Learning Practically Feasible Policies for Online 3D Bin Packing

TL;DR

This paper presents a deep reinforcement learning approach to the online 3D bin packing problem, achieving high packing efficiency and practical feasibility for real-world robotic applications.

Contribution

It introduces a novel stacking tree analysis, decoupled dimension-wise policy learning, and a reward design to improve packing stability and collision avoidance in online 3D bin packing.

Findings

Outperforms state-of-the-art methods significantly

Achieves high packing stability and efficiency

Demonstrates practical usability in real-world scenarios

Abstract

We tackle the Online 3D Bin Packing Problem, a challenging yet practically useful variant of the classical Bin Packing Problem. In this problem, the items are delivered to the agent without informing the full sequence information. Agent must directly pack these items into the target bin stably without changing their arrival order, and no further adjustment is permitted. Online 3D-BPP can be naturally formulated as Markov Decision Process (MDP). We adopt deep reinforcement learning, in particular, the on-policy actor-critic framework, to solve this MDP with constrained action space. To learn a practically feasible packing policy, we propose three critical designs. First, we propose an online analysis of packing stability based on a novel stacking tree. It attains a high analysis accuracy while reducing the computational complexity from $O(N^2)$ to $O(N \log N)$, making it especially suited for RL training. Second, we propose a decoupled packing policy learning for different dimensions of placement which enables high-resolution spatial discretization and hence high packing precision.
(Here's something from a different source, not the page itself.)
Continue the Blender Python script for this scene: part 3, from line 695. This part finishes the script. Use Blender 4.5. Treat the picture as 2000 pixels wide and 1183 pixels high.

Third, we introduce a reward function that dictates the robot to place items in a far-to-near order and therefore simplifies the collision avoidance in movement planning of the robotic arm. Furthermore, we provide a comprehensive discussion on several key implemental issues. The extensive evaluation demonstrates that our learned policy outperforms the state-of-the-art methods significantly and is practically usable for real-world applications.